++++ AVAILABLE RECORDS
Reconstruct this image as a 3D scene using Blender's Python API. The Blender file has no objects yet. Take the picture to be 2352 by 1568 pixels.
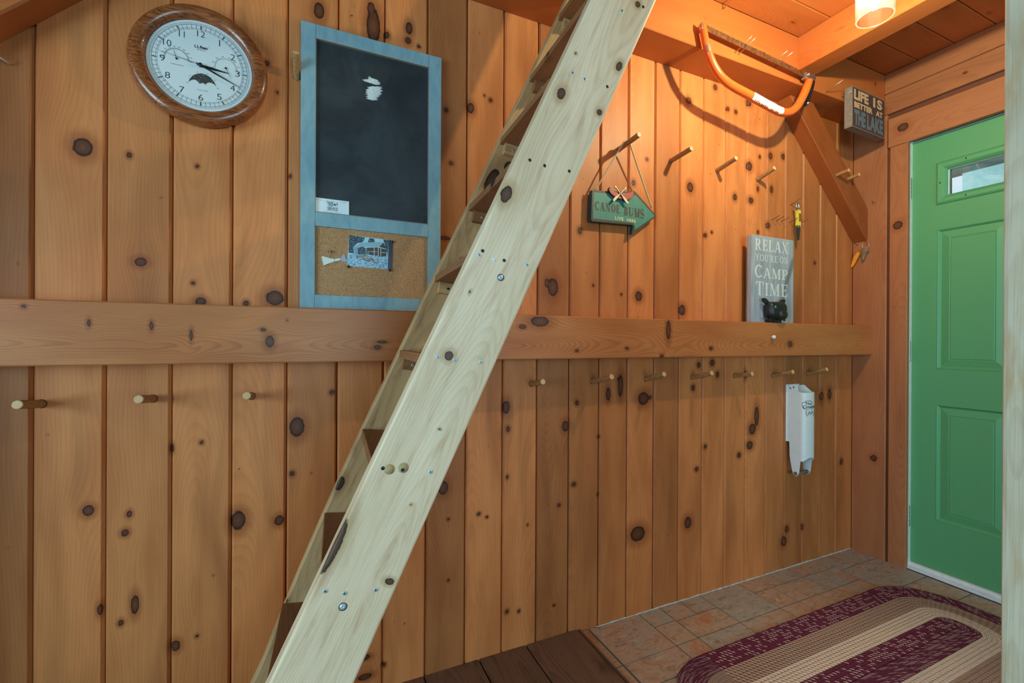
import bpy, math, random
import numpy as np
from mathutils import Vector, Matrix

random.seed(7)
RNG = np.random.RandomState(11)
scene = bpy.context.scene
COL = scene.collection
PI = math.pi

# ------------------------------------------------------------------ names
ORIGIN = {}          # world position of every object's local origin (nothing is rotated)


def link(o, parent=None, origin=(0, 0, 0)):
    COL.objects.link(o)
    if parent is not None:
        p = ORIGIN[parent.name]
        o.parent = parent
        o.location = (origin[0] - p[0], origin[1] - p[1], origin[2] - p[2])
    else:
        o.location = origin
    ORIGIN[o.name] = tuple(origin)
    return o


def tag(o, label=None, cat=None, group=None):
    if label:
        o['label'] = label
    if cat:
        o['category'] = cat
    if group:
        o['group'] = group
    return o


def struct(o):
    o['kind'] = 'structure'
    return o


def thing(name, label, cat, loc=(0, 0, 0), group=None):
    o = bpy.data.objects.new(name, None)
    o.empty_display_size = 0.05
    link(o, None, loc)
    return tag(o, label, cat, group)


# ------------------------------------------------------------------ node helper
class NT:
    def __init__(self, name):
        self.m = bpy.data.materials.new(name)
        self.m.use_nodes = True
        self.t = self.m.node_tree
        self.n = self.t.nodes
        self.n.clear()
        self.out = self.n.new('ShaderNodeOutputMaterial')

    def put(self, sock, v):
        if isinstance(v, bpy.types.NodeSocket):
            self.t.links.new(v, sock)
        elif v is not None:
            if isinstance(v, (tuple, list)) and len(v) == 3 and sock.type == 'RGBA':
                v = (*v, 1.0)
            sock.default_value = v

    def math(self, op, a, b=None, c=None, clamp=False):
        x = self.n.new('ShaderNodeMath')
        x.operation = op
        x.use_clamp = clamp
        self.put(x.inputs[0], a)
        if b is not None:
            self.put(x.inputs[1], b)
        if c is not None:
            self.put(x.inputs[2], c)
        return x.outputs[0]

    def mix(self, f, a, b, blend='MIX'):
        x = self.n.new('ShaderNodeMix')
        x.data_type = 'RGBA'
        x.blend_type = blend
        x.clamp_factor = True
        self.put(x.inputs[0], f)
        self.put(x.inputs[6], a)
        self.put(x.inputs[7], b)
        return x.outputs[2]

    def step(self, v, lo, hi, a=0.0, b=1.0):
        x = self.n.new('ShaderNodeMapRange')
        x.interpolation_type = 'SMOOTHSTEP'
        self.put(x.inputs[0], v)
        for i, q in enumerate((lo, hi, a, b)):
            self.put(x.inputs[i + 1], q)
        return x.outputs[0]

    def comb(self, x, y, z):
        c = self.n.new('ShaderNodeCombineXYZ')
        for i, q in enumerate((x, y, z)):
            self.put(c.inputs[i], q)
        return c.outputs[0]

    def sep(self, v):
        c = self.n.new('ShaderNodeSeparateXYZ')
        self.put(c.inputs[0], v)
        return c.outputs

    def attr(self, name):
        a = self.n.new('ShaderNodeAttribute')
        a.attribute_name = name
        return a

    def noise(self, vec, scale=1.0, detail=2.0, rough=0.5, dist=0.0):
        x = self.n.new('ShaderNodeTexNoise')
        self.put(x.inputs['Vector'], vec)
        self.put(x.inputs['Scale'], scale)
        self.put(x.inputs['Detail'], detail)
        self.put(x.inputs['Roughness'], rough)
        self.put(x.inputs['Distortion'], dist)
        return x.outputs[0]

    def obj(self):
        return self.n.new('ShaderNodeTexCoord').outputs['Object']

    def geo(self):
        return self.n.new('ShaderNodeNewGeometry').outputs['Position']

    def bsdf(self, color, rough=0.5, metal=0.0, spec=0.5, bump=None, bstr=0.3, bdist=0.001, coat=0.0, **kw):
        b = self.n.new('ShaderNodeBsdfPrincipled')
        self.put(b.inputs['Base Color'], color)
        self.put(b.inputs['Roughness'], rough)
        self.put(b.inputs['Metallic'], metal)
        self.put(b.inputs['Specular IOR Level'], spec)
        self.put(b.inputs['Coat Weight'], coat)
        for k, v in kw.items():
            self.put(b.inputs[k.replace('_', ' ')], v)
        if bump is not None:
            x = self.n.new('ShaderNodeBump')
            x.inputs['Strength'].default_value = bstr
            x.inputs['Distance'].default_value = bdist
            self.put(x.inputs['Height'], bump)
            self.t.links.new(x.outputs[0], b.inputs['Normal'])
        self.t.links.new(b.outputs[0], self.out.inputs[0])
        return self.m


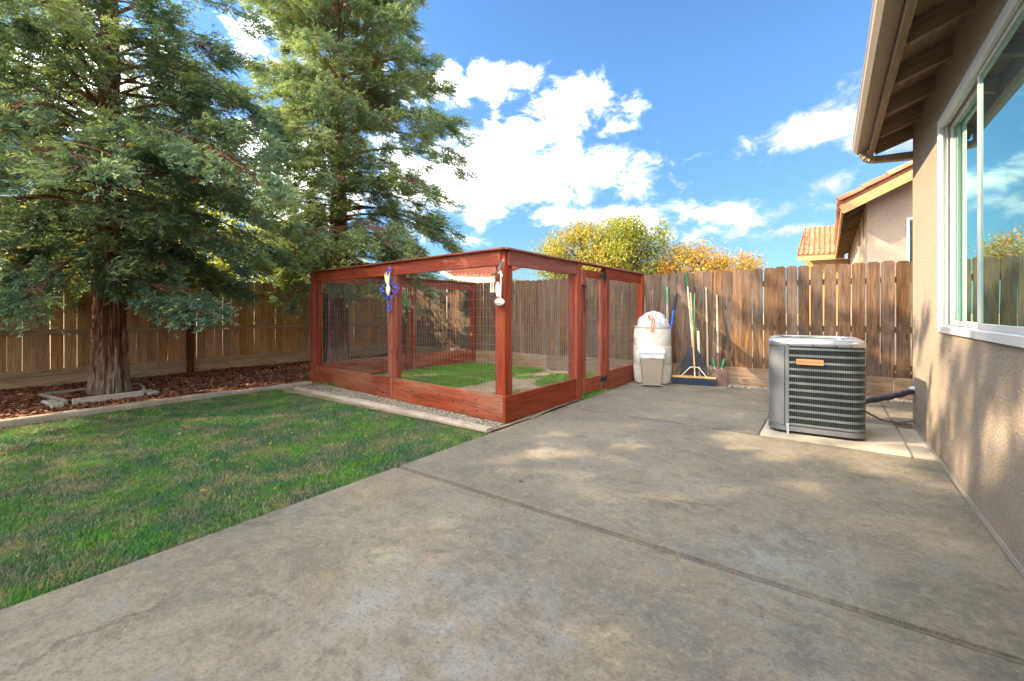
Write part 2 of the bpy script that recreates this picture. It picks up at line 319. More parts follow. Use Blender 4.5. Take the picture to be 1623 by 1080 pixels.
mat_grass('grass_lawn', (0.05, 0.125, 0.088), (0.07, 0.165, 0.06), (0.12, 0.33, 0.015), (0.36, 0.29, 0.16))
mat_grass('grass_kennel', (0.09, 0.21, 0.03), (0.13, 0.30, 0.025), (0.17, 0.36, 0.03), (0.26, 0.25, 0.09))
def mat_tone(name, *stops, rough=0.9):
    m, t, out = newmat(name)
    a = t.node('ShaderNodeAttribute', attribute_name='tone').outputs['Fac']
    principled(t, out, t.ramp(a, *stops), rough, spec=0.2)
mat_tone('chips', (0.0, (0.09, 0.038, 0.028)), (0.5, (0.24, 0.10, 0.06)), (0.9, (0.40, 0.20, 0.12)), (1.0, (0.44, 0.27, 0.15)))
mat_tone('stones', (0.0, (0.13, 0.115, 0.09)), (0.6, (0.27, 0.24, 0.19)), (1.0, (0.46, 0.42, 0.35)))
mat_tone('litter', (0.0, (0.14, 0.07, 0.03)), (0.6, (0.30, 0.17, 0.07)), (1.0, (0.42, 0.30, 0.14)))
def mat_bark(name, c1, c2, c3):
    m, t, out = newmat(name)
    v = t.node('ShaderNodeTexCoord').outputs['Object']
    g = t.noise(t.scale(v, (16, 16, 2.0)), 1.0, 9, 0.75, 1.0); f = t.noise(t.scale(v, (45, 45, 9)), 1.0, 5, 0.65)
    c = t.ramp(t.math('ADD', t.math('MULTIPLY', g, 0.75), t.math('MULTIPLY', f, 0.25)), (0.38, c1), (0.5, c2), (0.62, c3))
    z = t.node('ShaderNodeSeparateXYZ', {0: v}).outputs[2]
    low = t.ramp(t.math('ADD', z, t.math('MULTIPLY', t.noise(v, 2.0, 4), 0.6)), (0.45, 0.75), (1.0, 0.0))
    c = t.mix(low, c, t.ramp(g, (0.38, (0.06, 0.045, 0.035)), (0.5, (0.30, 0.25, 0.20)), (0.62, (0.50, 0.44, 0.37))))
    principled(t, out, c, 0.95, t.bump(t.math('ADD', g, t.math('MULTIPLY', f, 0.4)), 1.0, 0.05), spec=0.1)
mat_bark('redwood_bark', (0.06, 0.03, 0.02), (0.22, 0.115, 0.075), (0.40, 0.24, 0.165))
mat_bark('grey_bark', (0.06, 0.05, 0.04), (0.14, 0.12, 0.10), (0.24, 0.21, 0.18))
def mat_tile():
    m, t, out = newmat('clay_tile')
    v, r = objvec(t)
    c = t.ramp(t.noise(v, 3, 5, 0.6), (0.3, (0.22, 0.068, 0.032)), (0.5, (0.31, 0.105, 0.05)), (0.72, (0.40, 0.18, 0.095)))
    hs = t.node('ShaderNodeHueSaturation', {'Value': t.math('ADD', 0.8, t.math('MULTIPLY', r, 0.45)), 'Color': c})
    principled(t, out, hs.outputs[0], 0.85, t.bump(t.noise(v, 40, 4), 0.3, 0.005))
mat_tile()
def mat_glass():
    m, t, out = newmat('window_glass')
    lw = t.node('ShaderNodeFresnel', {'IOR': 1.52}).outputs[0]
    g = t.node('ShaderNodeBsdfGlossy', {'Color': (0.50, 0.78, 0.68, 1), 'Roughness': 0.004})
    p = t.node('ShaderNodeNewGeometry').outputs['Position']
    t.l.new(t.bump(t.noise(p, 1.1, 2, 0.5), 0.05, 0.02), g.inputs['Normal'])
    d = t.node('ShaderNodeBsdfPrincipled', {'Base Color': (0.012, 0.035, 0.038, 1), 'Roughness': 0.3})
    fac = t.math('ADD', 0.18, t.math('MULTIPLY', lw, 1.9), clamp=True)
    mx = t.node('ShaderNodeMixShader', {0: fac}); t.l.new(d.outputs[0], mx.inputs[1]); t.l.new(g.outputs[0], mx.inputs[2])
    t.l.new(mx.outputs[0], out.inputs[0])
    m, t, out = newmat('bag_plastic')
    v, r = objvec(t)
    n = t.noise(v, 9, 7, 0.65, 1.5)
    c = t.ramp(n, (0.3, (0.28, 0.31, 0.37)), (0.6, (0.62, 0.63, 0.66)))
    b = principled(t, out, c, 0.28, t.bump(n, 0.9, 0.02), spec=0.6)
mat_glass()

# ------------------------------------------------------------------ geometry helpers
WORLD = {}
class MB:
    def __init__(s): s.v = []; s.f = []; s.smooth = False
    def add(s, vs, fs):
        b = len(s.v); s.v += [tuple(v) for v in vs]; s.f += [tuple(i+b for i in f) for f in fs]; return s
    def box(s, lo, hi):
        x0, y0, z0 = lo; x1, y1, z1 = hi
        return s.add([(x0,y0,z0),(x1,y0,z0),(x1,y1,z0),(x0,y1,z0),(x0,y0,z1),(x1,y0,z1),(x1,y1,z1),(x0,y1,z1)],
                     [(0,3,2,1),(4,5,6,7),(0,1,5,4),(1,2,6,5),(2,3,7,6),(3,0,4,7)])
    def prism(s, poly, axis, a, b):
        """extrude a 2-D polygon along an axis from a to b"""
        def p(u, v, w): return {'x': (w, u, v), 'y': (u, w, v), 'z': (u, v, w)}[axis]
        n = len(poly)
        vs = [p(u, v, a) for u, v in poly] + [p(u, v, b) for u, v in poly]
        return s.add(vs, [tuple(range(n))[::-1], tuple(range(n, 2*n))] + [(i, (i+1) % n, n+(i+1) % n, n+i) for i in range(n)])
    def tube(s, pts, r, n=8, cap=True, closed=False):
        pts = [Vector(p) for p in pts]; k = len(pts)
        rr = r if isinstance(r, (list, tuple)) else [r]*k
        vs = []; ref = None
        for i, p in enumerate(pts):
            d = (pts[(i+1) % k] - pts[i-1]) if closed else (pts[min(i+1, k-1)] - pts[max(i-1, 0)])
            d.normalize()
            if ref is None: ref = d.orthogonal().normalized()
            ref = (ref - d*ref.dot(d)); ref = ref.normalized() if ref.length > 1e-6 else d.orthogonal().normalized()
            q = d.cross(ref)
            for j in range(n):
                a = 2*math.pi*j/n; vs.append(p + (ref*math.cos(a) + q*math.sin(a))*rr[i])
        fs = []
        for i in range(k if closed else k-1):
            a, b = i*n, ((i+1) % k)*n
            fs += [(a+j, a+(j+1) % n, b+(j+1) % n, b+j) for j in range(n)]
        if cap and not closed: fs += [tuple(range(n))[::-1], tuple(range((k-1)*n, k*n))]
        return s.add(vs, fs)
    def lathe(s, prof, n=32, cx=0, cy=0, cap=True):
        vs = []; k = len(prof)
        for r, z in prof:
            for j in range(n):
                a = 2*math.pi*j/n; vs.append((cx+r*math.cos(a), cy+r*math.sin(a), z))
        fs = [(i*n+j, i*n+(j+1) % n, (i+1)*n+(j+1) % n, (i+1)*n+j) for i in range(k-1) for j in range(n)]
        if cap: fs += [tuple(range(n))[::-1], tuple(range((k-1)*n, k*n))]
        return s.add(vs, fs)
    def loft(s, rings, cap=True):
        n = len(rings[0]); vs = [p for r in rings for p in r]; k = len(rings)
        fs = [(i*n+j, i*n+(j+1) % n, (i+1)*n+(j+1) % n, (i+1)*n+j) for i in range(k-1) for j in range(n)]
        if cap: fs += [tuple(range(n))[::-1], tuple(range((k-1)*n, k*n))]
        return s.add(vs, fs)
    def mesh(s, name, mat, bevel=0.0, smooth=False, seg=1, angle=50):
        me = bpy.data.meshes.new(name); me.from_pydata(s.v, [], s.f)
        bm = bmesh.new(); bm.from_mesh(me)
        if bevel:
            es = [e for e in bm.edges if len(e.link_faces) == 2 and e.calc_face_angle(0) > 0.5]
            bmesh.ops.bevel(bm, geom=es, offset=bevel, segments=seg, affect='EDGES', clamp_overlap=True)
        bmesh.ops.recalc_face_normals(bm, faces=bm.faces)
        if smooth:
            for f in bm.faces: f.smooth = True
            for e in bm.edges:
                if len(e.link_faces) == 2 and e.calc_face_angle(0) > R(angle): e.smooth = False
        bm.to_mesh(me); bm.free(); me.materials.append(MATS[mat]); return me
def put(name, me, parent=None, W=None):
    o = bpy.data.objects.new(name, me); COL.objects.link(o)
    Pw = WORLD[parent.name] if parent else Matrix.Identity(4)
    W = W if W is not None else (Pw if parent else Matrix.Identity(4))
    if parent: o.parent = parent
    o.matrix_basis = Pw.inverted() @ W
    WORLD[o.name] = W.copy(); return o
def tag(o, label=None, cat=None, group=None, kind=None):
    for k, v in (('label', label), ('category', cat), ('group', group), ('kind', kind)):
        if v: o[k] = v
    return o
def thing(name, loc, label, cat, rz=0.0, group=None):
    W = Matrix.Translation(loc) @ Matrix.Rotation(rz, 4, 'Z')
    o = put(name, None, None, W); o.empty_display_size = 0.2
    return tag(o, label, cat, group)
def part(name, mb, mat, parent=None, W=None, bevel=0.0, smooth=False, seg=1, angle=50):
    """mesh given in world metres unless W is given"""
    me = mb.mesh(name, mat, bevel, smooth, seg, angle)
    return put(name, me, parent, W if W is not None else Matrix.Identity(4))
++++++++
» **EXERCISE TASK**
Please reproduce, word for word, every line from the first line of the records above through the line containing "from mathutils import Vector, Matrix", and leave out the pictures.

» **CORRECT RESULT**
Reconstruct this image as a 3D scene using Blender's Python API. The Blender file has no objects yet. Take the picture to be 2352 by 1568 pixels.
import bpy, math, random
import numpy as np
from mathutils import Vector, Matrix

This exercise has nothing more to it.